When you implement new technology at such a large scale you need to have the converging support infrastructure, resources, times, manpower and finance. In countries, where there are millions of people who still don’t have an identity or lack have basic financial services such as banking, we are looking to implement modern technologies such as blockchain and big data.

But then if each generation thought the very same way, we wouldn’t have made any progress in the real world. We would still be wearing our ape uniforms and eating apples from the tree. Blockchain is still at a very nascent stage. And let’s face it: theoretically, it can bring immense value. But, at this stage in time, we don’t know if the theoretical principles will work the very same way in practical reality. Especially when we are looking at much broader scales of changing trillion dollar worth industries.

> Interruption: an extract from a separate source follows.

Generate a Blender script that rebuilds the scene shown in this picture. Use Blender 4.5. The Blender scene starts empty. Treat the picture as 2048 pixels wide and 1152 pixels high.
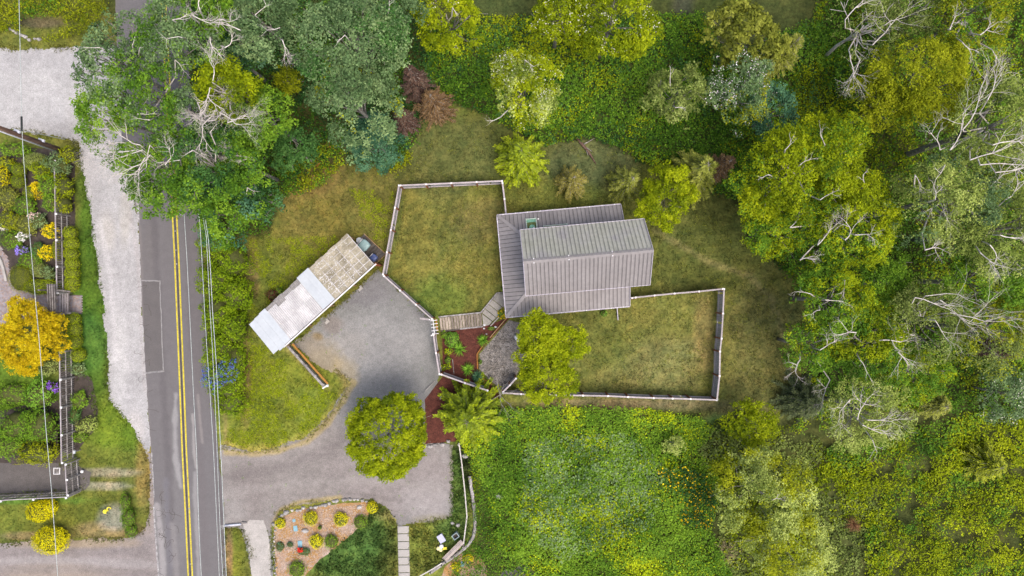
import bpy, math, random
import numpy as np
from mathutils import Vector, Matrix
random.seed(7); rng = np.random.default_rng(11)
sc = bpy.context.scene
# ------------------------------------------------------------------ camera, light, exposure
H = 62.0                      # camera height over the ground, metres
F = 1365.33                   # focal length in photo pixels (photo 2048 wide)
cd = bpy.data.cameras.new('camera'); cam = bpy.data.objects.new('camera', cd); sc.collection.objects.link(cam)
cam.location = (0, 0, H); cam.rotation_euler = (0, 0, 0)
cd.sensor_width = 36; cd.lens = 24.0; cd.clip_start = 0.5; cd.clip_end = 3000
sc.camera = cam
SUN_EL, SUN_AZ = 68, 140      # azimuth clockwise from +Y (photo top)
w = bpy.data.worlds.new('World'); sc.world = w; w.use_nodes = True
nt = w.node_tree; bg = nt.nodes['Background']; sky = nt.nodes.new('ShaderNodeTexSky')
sky.sky_type = 'NISHITA'; sky.sun_disc = False
sky.sun_elevation = math.radians(SUN_EL); sky.sun_rotation = math.radians(SUN_AZ)
sky.air_density = 1.0; sky.dust_density = 6.0; sky.ozone_density = 0.6
nt.links.new(sky.outputs[0], bg.inputs[0]); bg.inputs[1].default_value = 0.15
sl = bpy.data.lights.new('sun', 'SUN'); so = bpy.data.objects.new('sun', sl); sc.collection.objects.link(so)
sl.energy = .85; sl.angle = math.radians(30); sl.color = (1.0, 0.97, 0.92)
so.rotation_euler = (math.radians(90 - SUN_EL), 0, math.radians(180 - SUN_AZ))
so.location = (0, -30, 50)
sc.view_settings.view_transform = 'Standard'; sc.view_settings.look = 'None'
sc.view_settings.exposure = 1.05; sc.view_settings.gamma = 1.0; sc.view_settings.use_curve_mapping = False

# ------------------------------------------------------------------ helpers
def W(px, py, z=0.0):
    k = (H - z) / F
    return Vector(((px - 1024) * k, (576 - py) * k, z))
def S(npx, z=0.0): return npx * (H - z) / F
C = sc.collection
def props(o, label=None, cat=None, group=None, kind=None):
    if label: o['label'] = label
    if cat: o['category'] = cat
    if group: o['group'] = group
    if kind: o['kind'] = kind
    return o
WL = {}
def wl(o): return WL.get(o.name, Vector((0, 0, 0)))
def thing(name, label, cat, loc, group=None):
    o = bpy.data.objects.new(name, None); C.objects.link(o)
    o.location = loc; o.empty_display_size = 0.3; WL[o.name] = Vector(loc)
    return props(o, label, cat, group)
def link(name, me, parent=None, **k):
    o = bpy.data.objects.new(name, me); C.objects.link(o)
    if parent is not None: o.parent = parent
    WL[o.name] = wl(parent) if parent is not None else Vector((0, 0, 0))
    return props(o, **k)
class MB:
    def __init__(s): s.v = []; s.f = []
    def add(s, vs, fs):
        n = len(s.v); s.v += [tuple(p) for p in vs]; s.f += [tuple(i + n for i in f) for f in fs]; return s
    def box(s, c, d, rz=0, rx=0, ry=0):
        M = Matrix.Rotation(rz, 3, 'Z') @ Matrix.Rotation(ry, 3, 'Y') @ Matrix.Rotation(rx, 3, 'X')
        vs = [Vector(c) + M @ Vector((x * d[0] / 2, y * d[1] / 2, z * d[2] / 2)) for x in (-1, 1) for y in (-1, 1) for z in (-1, 1)]
        return s.add(vs, [(0, 1, 3, 2), (4, 6, 7, 5), (0, 4, 5, 1), (2, 3, 7, 6), (0, 2, 6, 4), (1, 5, 7, 3)])
    def bar(s, a, b, w, h, up=Vector((0, 0, 1))):
        a = Vector(a); b = Vector(b); t = (b - a).normalized()
        if abs(t.dot(up)) > .98: up = Vector((1, 0, 0))
        sd = t.cross(up).normalized() * w / 2; u = sd.cross(t).normalized() * h / 2
        vs = [a - sd - u, a + sd - u, a + sd + u, a - sd + u, b - sd - u, b + sd - u, b + sd + u, b - sd + u]
        return s.add(vs, [(0, 1, 2, 3), (7, 6, 5, 4), (0, 4, 5, 1), (1, 5, 6, 2), (2, 6, 7, 3), (3, 7, 4, 0)])
    def tube(s, pts, rad, n=6, cap=True):
        vs = []; fs = []; pts = [Vector(p) for p in pts]
        if not hasattr(rad, '__len__'): rad = [rad] * len(pts)
        for i, p in enumerate(pts):
            t = (pts[min(i + 1, len(pts) - 1)] - pts[max(i - 1, 0)]).normalized()
            a = Vector((0, 0, 1)) if abs(t.z) < .9 else Vector((1, 0, 0))
            u = t.cross(a).normalized(); v = t.cross(u)
            for k in range(n):
                an = 2 * math.pi * k / n; vs.append(p + (u * math.cos(an) + v * math.sin(an)) * rad[i])
        for i in range(len(pts) - 1):
            for k in range(n):
                fs.append((i * n + k, i * n + (k + 1) % n, (i + 1) * n + (k + 1) % n, (i + 1) * n + k))
        if cap: fs.append(tuple(range(n))[::-1]); fs.append(tuple(range((len(pts) - 1) * n, len(pts) * n)))
        return s.add(vs, fs)
    def slab(s, poly, z0, z1):
        n = len(poly); vs = [(p[0], p[1], z0) for p in poly] + [(p[0], p[1], z1) for p in poly]
        fs = [tuple(range(n, 2 * n)), tuple(range(n))[::-1]] + [(i, (i + 1) % n, n + (i + 1) % n, n + i) for i in range(n)]
        return s.add(vs, fs)
    def mesh(s, name, mat, off=Vector((0, 0, 0)), smooth=False):
        me = bpy.data.meshes.new(name)
        me.from_pydata([(p[0] - off[0], p[1] - off[1], p[2] - off[2]) for p in s.v], [], s.f)
        if mat: me.materials.append(mat)
        if smooth: me.shade_smooth()
        me.update(); return me
    def build(s, name, mat, parent=None, smooth=False, **k):
        me = s.mesh(name, mat, wl(parent) if parent is not None else Vector((0, 0, 0)), smooth)
        return link(name, me, parent, **k)
_unit = {}
def piece(name, mat, parent, c, d, rz=0, rx=0, ry=0, **k):
    key = (name, mat.name)
    if key not in _unit:
        m = MB(); b = .06
        # softly chamfered top
        vs = [(-.5, -.5, -.5), (.5, -.5, -.5), (.5, .5, -.5), (-.5, .5, -.5), (-.5, -.5, .3), (.5, -.5, .3), (.5, .5, .3), (-.5, .5, .3),
              (-.5 + b, -.5 + b, .5), (.5 - b, -.5 + b, .5), (.5 - b, .5 - b, .5), (-.5 + b, .5 - b, .5)]
        m.add(vs, [(3, 2, 1, 0), (0, 1, 5, 4), (1, 2, 6, 5), (2, 3, 7, 6), (3, 0, 4, 7), (4, 5, 9, 8), (5, 6, 10, 9), (6, 7, 11, 10), (7, 4, 8, 11), (8, 9, 10, 11)])
        _unit[key] = m.mesh(name, mat)
    o = link(name, _unit[key], parent, **k)
    o.location = Vector(c) - (wl(parent) if parent is not None else Vector((0, 0, 0)))
    o.rotation_euler = (rx, ry, rz); o.scale = d
    return o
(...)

Another major hurdle of implementing blockchain technology in real-world is the unclear regulations being imposed on blockchain-related projects. Regulations can stifle even the best projects. The success of the technology directly or indirectly also depends upon the ordinances imposed by the various governments in the world.

In Conclusion, blockchain technology has the potential to change the field of agriculture while also adding value to it

4 thoughts on “The Use Cases of Blockchain In Agriculture Sector

  1. Hi, I like the theoretical explanation of using blockchain technology for build trust and transparency in supply chain networks. I come from a supply chain system design background and was curious to know if there are any practical implemented and live running cases studies of using block chain in agri supply chain. I would appreciate if you could share such examples. In my opinion, getting track and trace on a perishable item has many practical challenges, loop holes and may not justify the cost of implementation. On other hand, having a unique serialisation on an expensive product like mobile phone (IMEI number) can help in tracing the product right from it manufacturing, port of entry, distribution, 1st customer, 2nd customer and so on. It can work with even automobile cars as each engine has a unique number. But I am not sure how it can work in the case of agricultural produce.